Частично навязываемый Верховным Судом и интеллектуальными элитами фундаменталистский гуманизм поставил ЦАХАЛ перед задачей, заведомо неразрешимой: бороться с джихадом с помощью этики, основанной на правах человека. Так как этика эта изначально не соответствует условиям войны, а тем более войны, навязанной нам нашими соседями, то она привела нас в состояние шизофрении: мы, с одной стороны, вынуждены обороняться и порой, несмотря на все предостережения, наносить ущерб вражеским «живым щитам»; с другой стороны, мы извиняемся и признаемся в своей вине каждый раз, когда жертвами оказываются не только вооруженные террористы. Случаи в Бейт-Хануне (Сектор Газы) и в Кафр-Канне в Южном Ливане – наиболее нашумевшие примеры.

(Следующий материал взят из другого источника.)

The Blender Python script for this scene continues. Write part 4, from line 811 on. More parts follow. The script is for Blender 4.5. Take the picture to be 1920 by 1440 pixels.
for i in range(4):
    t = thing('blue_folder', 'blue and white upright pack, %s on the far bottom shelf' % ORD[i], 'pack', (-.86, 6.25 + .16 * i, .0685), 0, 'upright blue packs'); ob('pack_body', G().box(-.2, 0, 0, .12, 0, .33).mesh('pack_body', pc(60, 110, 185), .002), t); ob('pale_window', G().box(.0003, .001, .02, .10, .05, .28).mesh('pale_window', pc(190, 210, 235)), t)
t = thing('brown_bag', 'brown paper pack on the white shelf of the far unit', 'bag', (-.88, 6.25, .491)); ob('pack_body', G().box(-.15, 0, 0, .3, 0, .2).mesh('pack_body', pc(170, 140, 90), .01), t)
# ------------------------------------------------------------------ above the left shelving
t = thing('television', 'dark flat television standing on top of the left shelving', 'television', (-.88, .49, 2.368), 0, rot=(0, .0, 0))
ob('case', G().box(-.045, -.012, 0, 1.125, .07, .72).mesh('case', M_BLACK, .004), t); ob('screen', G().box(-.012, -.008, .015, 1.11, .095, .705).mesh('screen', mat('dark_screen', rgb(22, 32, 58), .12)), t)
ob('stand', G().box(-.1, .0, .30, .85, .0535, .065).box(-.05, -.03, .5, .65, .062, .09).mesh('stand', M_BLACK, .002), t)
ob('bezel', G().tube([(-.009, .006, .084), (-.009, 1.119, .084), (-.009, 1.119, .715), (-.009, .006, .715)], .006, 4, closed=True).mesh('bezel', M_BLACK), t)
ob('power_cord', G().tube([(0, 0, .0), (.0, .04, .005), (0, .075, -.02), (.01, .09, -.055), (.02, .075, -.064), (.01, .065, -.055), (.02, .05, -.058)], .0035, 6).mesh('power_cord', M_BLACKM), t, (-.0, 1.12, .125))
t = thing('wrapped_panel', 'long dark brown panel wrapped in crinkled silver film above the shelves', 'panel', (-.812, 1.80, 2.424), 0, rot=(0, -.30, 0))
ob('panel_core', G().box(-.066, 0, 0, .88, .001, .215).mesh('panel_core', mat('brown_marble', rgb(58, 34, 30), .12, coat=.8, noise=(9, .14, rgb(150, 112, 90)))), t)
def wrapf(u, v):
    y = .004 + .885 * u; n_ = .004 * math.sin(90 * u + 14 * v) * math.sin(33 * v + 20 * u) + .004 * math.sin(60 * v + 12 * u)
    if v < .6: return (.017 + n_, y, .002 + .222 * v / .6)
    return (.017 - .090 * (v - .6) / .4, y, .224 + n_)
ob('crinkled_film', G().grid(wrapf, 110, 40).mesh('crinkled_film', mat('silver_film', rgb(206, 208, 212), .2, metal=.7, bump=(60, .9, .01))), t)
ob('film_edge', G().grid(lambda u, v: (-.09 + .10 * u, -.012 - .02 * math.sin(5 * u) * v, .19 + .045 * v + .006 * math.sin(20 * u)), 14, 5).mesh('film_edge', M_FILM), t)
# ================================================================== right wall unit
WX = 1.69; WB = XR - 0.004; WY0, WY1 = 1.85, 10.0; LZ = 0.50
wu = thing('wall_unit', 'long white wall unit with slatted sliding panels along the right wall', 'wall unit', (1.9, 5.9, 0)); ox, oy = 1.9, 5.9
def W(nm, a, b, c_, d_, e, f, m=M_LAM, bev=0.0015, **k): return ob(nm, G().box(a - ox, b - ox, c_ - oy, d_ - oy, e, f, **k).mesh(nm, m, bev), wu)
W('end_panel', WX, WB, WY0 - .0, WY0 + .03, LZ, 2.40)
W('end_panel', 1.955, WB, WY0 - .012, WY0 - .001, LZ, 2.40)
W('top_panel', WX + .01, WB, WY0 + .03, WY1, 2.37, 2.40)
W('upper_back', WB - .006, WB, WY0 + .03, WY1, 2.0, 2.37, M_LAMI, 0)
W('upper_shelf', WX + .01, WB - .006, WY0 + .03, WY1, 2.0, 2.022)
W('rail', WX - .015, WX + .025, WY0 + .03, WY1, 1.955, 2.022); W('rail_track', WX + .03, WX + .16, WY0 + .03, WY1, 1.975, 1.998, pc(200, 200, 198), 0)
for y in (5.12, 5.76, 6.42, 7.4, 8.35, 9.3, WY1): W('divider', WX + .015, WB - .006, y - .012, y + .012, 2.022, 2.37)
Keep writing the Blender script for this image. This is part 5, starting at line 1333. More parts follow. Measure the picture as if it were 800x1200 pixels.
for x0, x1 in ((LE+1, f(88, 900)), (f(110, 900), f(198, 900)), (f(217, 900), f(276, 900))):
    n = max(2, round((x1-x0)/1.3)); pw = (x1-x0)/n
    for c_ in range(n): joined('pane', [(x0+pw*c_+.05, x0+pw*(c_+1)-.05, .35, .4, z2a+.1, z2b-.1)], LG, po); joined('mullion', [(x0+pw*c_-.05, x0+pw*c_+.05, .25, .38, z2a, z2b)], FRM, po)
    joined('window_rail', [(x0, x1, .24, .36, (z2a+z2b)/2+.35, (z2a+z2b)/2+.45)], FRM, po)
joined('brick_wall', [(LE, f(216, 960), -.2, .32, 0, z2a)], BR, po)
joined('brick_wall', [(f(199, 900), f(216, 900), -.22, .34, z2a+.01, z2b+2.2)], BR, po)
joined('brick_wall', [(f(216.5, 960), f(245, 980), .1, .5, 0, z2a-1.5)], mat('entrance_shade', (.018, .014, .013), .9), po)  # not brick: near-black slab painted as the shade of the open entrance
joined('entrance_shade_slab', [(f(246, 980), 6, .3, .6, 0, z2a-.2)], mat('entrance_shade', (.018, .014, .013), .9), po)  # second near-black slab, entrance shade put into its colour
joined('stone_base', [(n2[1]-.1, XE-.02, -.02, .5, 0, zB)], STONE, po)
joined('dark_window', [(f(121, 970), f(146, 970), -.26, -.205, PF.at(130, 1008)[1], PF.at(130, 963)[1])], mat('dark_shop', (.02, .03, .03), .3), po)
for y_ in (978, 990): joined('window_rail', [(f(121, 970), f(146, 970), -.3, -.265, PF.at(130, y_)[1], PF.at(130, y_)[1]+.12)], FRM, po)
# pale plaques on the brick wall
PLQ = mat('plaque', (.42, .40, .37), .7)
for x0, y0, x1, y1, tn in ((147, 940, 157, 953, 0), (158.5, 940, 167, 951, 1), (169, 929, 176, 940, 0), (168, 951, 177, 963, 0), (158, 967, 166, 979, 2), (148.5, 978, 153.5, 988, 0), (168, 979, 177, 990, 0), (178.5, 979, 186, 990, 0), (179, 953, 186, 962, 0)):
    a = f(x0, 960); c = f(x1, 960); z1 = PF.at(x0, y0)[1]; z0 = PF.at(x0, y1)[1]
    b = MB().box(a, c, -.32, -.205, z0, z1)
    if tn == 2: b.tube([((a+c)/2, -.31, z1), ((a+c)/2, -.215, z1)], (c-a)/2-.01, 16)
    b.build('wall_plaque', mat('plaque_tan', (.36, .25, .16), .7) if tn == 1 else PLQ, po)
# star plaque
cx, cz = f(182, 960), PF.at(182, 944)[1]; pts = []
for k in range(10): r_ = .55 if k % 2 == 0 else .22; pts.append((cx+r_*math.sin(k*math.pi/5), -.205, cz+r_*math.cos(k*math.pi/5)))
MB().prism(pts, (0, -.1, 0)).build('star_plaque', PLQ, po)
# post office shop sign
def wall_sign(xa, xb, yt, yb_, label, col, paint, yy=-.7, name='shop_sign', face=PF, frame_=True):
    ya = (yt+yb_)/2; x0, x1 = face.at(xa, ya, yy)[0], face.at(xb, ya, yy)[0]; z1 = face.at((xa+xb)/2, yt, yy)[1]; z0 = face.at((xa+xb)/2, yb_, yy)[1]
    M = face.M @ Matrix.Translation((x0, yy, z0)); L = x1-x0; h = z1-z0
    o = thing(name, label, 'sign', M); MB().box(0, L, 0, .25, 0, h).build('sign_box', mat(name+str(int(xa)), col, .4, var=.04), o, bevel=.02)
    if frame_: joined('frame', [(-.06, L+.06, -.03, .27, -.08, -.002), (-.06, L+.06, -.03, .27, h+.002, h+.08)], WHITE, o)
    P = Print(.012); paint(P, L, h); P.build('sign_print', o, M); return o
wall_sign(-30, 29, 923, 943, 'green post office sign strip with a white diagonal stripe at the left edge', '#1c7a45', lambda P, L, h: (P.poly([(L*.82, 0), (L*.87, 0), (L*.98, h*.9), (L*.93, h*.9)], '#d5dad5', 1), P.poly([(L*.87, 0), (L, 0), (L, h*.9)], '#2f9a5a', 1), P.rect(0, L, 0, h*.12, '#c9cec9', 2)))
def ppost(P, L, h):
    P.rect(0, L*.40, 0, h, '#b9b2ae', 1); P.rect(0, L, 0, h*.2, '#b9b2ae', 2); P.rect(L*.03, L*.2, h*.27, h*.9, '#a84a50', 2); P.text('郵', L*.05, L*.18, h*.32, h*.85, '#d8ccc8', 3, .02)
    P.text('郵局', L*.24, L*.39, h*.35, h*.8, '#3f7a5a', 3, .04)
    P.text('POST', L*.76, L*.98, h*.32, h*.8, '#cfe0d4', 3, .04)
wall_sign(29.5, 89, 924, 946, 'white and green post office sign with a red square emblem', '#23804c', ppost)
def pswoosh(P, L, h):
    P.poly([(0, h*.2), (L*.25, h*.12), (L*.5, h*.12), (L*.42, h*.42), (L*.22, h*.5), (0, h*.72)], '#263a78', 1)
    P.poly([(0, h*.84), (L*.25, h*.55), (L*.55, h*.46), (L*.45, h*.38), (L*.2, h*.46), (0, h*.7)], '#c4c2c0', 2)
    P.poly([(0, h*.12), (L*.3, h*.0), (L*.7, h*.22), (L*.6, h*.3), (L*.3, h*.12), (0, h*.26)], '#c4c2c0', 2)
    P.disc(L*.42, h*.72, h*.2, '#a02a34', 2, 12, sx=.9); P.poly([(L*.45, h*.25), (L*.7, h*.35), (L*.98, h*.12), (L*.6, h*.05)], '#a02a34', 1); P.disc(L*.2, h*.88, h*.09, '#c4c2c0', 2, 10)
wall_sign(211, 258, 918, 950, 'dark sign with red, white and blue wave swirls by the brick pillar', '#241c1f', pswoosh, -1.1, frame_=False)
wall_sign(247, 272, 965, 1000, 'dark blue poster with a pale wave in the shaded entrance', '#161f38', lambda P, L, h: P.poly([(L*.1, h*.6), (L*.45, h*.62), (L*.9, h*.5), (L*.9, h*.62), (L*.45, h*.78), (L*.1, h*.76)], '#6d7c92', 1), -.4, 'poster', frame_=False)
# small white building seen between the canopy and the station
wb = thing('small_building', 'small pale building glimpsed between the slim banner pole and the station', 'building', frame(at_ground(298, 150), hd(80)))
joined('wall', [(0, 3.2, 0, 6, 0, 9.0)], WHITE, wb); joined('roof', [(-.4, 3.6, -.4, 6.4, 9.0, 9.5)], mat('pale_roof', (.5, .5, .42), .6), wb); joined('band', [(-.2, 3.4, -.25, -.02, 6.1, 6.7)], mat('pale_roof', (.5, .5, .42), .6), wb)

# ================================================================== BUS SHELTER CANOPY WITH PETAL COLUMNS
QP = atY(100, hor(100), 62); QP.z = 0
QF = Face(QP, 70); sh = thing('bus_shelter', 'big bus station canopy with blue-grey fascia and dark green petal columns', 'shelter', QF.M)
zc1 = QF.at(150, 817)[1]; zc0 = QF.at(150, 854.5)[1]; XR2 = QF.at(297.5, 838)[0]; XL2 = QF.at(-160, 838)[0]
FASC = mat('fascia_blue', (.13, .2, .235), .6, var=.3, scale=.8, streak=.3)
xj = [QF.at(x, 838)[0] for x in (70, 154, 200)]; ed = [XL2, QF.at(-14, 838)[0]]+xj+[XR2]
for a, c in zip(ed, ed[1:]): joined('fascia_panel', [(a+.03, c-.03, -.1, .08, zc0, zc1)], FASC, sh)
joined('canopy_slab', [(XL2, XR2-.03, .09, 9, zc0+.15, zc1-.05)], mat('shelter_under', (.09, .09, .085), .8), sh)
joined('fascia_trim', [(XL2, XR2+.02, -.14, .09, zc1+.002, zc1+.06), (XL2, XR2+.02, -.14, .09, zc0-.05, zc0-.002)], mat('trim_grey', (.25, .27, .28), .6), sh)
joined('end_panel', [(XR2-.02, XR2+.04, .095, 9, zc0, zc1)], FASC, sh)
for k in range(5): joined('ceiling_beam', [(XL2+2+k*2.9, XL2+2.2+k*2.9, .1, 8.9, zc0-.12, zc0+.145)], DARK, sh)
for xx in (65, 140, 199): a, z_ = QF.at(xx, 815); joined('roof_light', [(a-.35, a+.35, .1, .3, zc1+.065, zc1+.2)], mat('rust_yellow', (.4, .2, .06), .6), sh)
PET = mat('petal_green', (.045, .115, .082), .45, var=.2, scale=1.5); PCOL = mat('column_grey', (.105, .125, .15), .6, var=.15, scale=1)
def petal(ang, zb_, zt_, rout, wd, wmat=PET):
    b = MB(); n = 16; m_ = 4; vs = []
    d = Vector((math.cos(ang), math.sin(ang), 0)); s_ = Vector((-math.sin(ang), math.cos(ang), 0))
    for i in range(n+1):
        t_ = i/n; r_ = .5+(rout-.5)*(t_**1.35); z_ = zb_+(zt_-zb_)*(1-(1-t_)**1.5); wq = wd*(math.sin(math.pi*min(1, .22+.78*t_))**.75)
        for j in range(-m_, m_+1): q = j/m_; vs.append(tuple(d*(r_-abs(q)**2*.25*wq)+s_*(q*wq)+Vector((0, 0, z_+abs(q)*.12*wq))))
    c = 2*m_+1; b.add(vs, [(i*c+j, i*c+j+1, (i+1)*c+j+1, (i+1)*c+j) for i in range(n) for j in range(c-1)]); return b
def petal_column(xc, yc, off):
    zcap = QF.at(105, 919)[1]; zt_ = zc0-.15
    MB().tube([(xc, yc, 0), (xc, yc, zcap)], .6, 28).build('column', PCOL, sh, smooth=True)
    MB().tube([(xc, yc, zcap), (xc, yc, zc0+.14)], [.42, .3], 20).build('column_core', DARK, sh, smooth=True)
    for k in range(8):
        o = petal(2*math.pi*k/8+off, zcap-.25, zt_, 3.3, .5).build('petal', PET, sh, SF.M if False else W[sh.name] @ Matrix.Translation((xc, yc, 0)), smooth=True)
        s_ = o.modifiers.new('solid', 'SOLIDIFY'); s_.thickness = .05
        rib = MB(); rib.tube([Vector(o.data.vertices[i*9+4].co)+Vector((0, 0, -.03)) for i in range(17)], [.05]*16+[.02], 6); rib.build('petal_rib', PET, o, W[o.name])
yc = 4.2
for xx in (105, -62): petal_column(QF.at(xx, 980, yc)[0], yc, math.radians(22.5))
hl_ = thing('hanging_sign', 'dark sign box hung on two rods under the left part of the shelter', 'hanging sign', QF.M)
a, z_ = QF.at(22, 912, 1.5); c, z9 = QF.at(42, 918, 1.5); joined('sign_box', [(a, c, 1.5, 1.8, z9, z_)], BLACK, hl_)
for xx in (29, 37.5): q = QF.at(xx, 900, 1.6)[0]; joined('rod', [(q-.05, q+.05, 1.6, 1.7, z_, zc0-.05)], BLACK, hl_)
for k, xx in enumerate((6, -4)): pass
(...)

Подобная шизофрения, очевидно, будет продолжаться, пока Израиль не отбросит руководящий им до сих пор ультра-гуманизм и не примет за руководство к действию куда более подходящую еврейскую мораль, в рамках которой предпочтение еврейской жизни не стоит под сомнением.
Пример еврейской этики мы можем найти в постановлении рава Шауля Исраэли, который после смерти рава Цви-Йегуды Кука стал во главе йешивы «Мерказ а-Рав» и был одним из виднейших авторитетов Торы во второй половине XX века. Его постановление было написано после акции возмездия, проведенной в октябре 1953 г. израильской армией в деревне Кибие, расположенной в Самарии (тогда – территория Иордании), в которой погибли, в том числе, около 40 невооруженных граждан. Рав Исраэли писал, что террористы подпадают под категорию родеф («преследующий с целью убить, которого заповедано остановить любой ценой»). Гражданское население, оказывающее поддержку террористам, становится «помощником родефа», а следовательно, на него также распространяется принцип дин родеф (т.е. к ним следует относится так же, как и к родефу). Помимо этого, поскольку операции возмездия имеют статус мильхемет мицва («заповеданной войны»), то любая потеря, нанесенная террористам, оказывающему им помощь гражданскому населению и даже детям последних, ложится на их ответственность. Очевидно, что следует стараться избежать потерь среди детей и действительно невиновной части гражданского населения, но риск подобных потерь никак не оправдывает отмену самой операции возмездия. Любые жертвы среди вражеского населения, виновны они лично или нет, являются ответственностью врага.[2]
На уровне чувств и естественного инстинкта большая часть Израиля и его армии понимает, что именно принципы, изложенные равом Исраэли, являются не только более подходящими для нынешней действительности, но и более моральными и справедливыми. На уровне интеллектуальном, в свете царствующих ныне этических норм, ситуация, увы, как мы видели выше, далеко не так проста.
Израиль сегодня является дважды заложником – заложником чужих этических норм и заложником наших врагов, которые пользуются нашей военной этикой, основанной на этих чужих нормах, чтобы наносить удары по нашим солдатам и гражданскому населению. Очевидно, что рано или поздно заложниками быть нам надоест. Это произойдет по мере того, как мы освоим собственную, независимую военную этику, основанную на интересах и ценностях еврейского народа, выраженных в Торе.